**OBJECTIVE:**
Pick out and copy every line below that has the word "finishes".
━━ EXERCISE INPUTS
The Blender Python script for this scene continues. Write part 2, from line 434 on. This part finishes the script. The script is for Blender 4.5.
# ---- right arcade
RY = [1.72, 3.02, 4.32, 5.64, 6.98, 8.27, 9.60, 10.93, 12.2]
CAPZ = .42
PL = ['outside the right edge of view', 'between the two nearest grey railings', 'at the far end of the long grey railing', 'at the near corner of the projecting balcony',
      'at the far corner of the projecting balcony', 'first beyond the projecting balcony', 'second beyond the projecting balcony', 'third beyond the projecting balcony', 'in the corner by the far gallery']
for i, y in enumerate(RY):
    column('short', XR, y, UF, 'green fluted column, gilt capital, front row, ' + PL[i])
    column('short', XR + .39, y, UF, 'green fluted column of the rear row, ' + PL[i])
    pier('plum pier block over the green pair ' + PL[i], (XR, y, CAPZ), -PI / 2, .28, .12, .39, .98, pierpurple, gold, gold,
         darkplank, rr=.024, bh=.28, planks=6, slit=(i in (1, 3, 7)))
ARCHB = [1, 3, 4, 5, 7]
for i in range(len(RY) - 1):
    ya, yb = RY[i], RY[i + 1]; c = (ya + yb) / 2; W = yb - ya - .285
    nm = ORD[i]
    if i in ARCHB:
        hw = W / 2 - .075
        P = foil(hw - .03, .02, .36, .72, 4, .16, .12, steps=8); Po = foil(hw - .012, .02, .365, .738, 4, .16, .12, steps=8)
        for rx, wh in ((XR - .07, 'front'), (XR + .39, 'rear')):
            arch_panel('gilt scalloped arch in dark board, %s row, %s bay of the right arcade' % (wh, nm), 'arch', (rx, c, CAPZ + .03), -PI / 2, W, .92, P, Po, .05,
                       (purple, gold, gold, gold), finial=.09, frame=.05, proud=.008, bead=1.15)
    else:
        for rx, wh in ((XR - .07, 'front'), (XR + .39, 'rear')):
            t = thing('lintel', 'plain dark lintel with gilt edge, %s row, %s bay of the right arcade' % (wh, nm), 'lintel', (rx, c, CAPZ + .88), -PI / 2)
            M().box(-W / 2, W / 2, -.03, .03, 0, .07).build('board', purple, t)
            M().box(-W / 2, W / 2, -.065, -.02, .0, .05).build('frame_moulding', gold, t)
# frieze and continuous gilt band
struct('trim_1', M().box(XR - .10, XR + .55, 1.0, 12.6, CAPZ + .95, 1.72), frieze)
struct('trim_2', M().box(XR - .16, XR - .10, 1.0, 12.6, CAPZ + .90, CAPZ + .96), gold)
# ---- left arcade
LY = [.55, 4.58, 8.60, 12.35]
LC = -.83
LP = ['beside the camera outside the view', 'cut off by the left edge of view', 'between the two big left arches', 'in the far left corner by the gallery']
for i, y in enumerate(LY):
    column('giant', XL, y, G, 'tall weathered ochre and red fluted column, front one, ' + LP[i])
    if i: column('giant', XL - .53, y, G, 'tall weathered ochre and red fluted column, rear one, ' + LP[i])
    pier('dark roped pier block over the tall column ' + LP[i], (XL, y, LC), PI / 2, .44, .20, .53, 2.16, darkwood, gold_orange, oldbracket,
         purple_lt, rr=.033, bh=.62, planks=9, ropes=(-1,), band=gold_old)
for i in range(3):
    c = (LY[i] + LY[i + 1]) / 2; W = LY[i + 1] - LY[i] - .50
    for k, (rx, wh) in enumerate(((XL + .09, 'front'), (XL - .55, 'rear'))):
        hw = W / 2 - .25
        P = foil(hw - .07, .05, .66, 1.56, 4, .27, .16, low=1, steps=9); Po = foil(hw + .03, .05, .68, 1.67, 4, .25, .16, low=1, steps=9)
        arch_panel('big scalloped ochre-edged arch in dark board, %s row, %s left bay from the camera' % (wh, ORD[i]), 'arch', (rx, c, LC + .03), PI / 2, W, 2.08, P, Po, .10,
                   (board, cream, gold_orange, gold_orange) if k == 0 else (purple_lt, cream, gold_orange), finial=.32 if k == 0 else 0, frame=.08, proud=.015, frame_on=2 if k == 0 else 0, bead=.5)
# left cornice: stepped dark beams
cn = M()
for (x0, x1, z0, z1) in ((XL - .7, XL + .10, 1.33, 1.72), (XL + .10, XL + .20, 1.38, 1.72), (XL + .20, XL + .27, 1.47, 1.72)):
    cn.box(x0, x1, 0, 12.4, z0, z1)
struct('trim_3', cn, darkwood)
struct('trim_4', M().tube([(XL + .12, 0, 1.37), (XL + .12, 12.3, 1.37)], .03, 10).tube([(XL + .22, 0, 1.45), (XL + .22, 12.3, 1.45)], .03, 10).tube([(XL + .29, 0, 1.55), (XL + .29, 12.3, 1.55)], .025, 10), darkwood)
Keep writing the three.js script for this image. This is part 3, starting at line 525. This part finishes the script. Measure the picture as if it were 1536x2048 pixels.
━━━━
**WORKED SOLUTION:**
The Blender Python script for this scene continues. Write part 2, from line 434 on. This part finishes the script. The script is for Blender 4.5.
Keep writing the three.js script for this image. This is part 3, starting at line 525. This part finishes the script. Measure the picture as if it were 1536x2048 pixels.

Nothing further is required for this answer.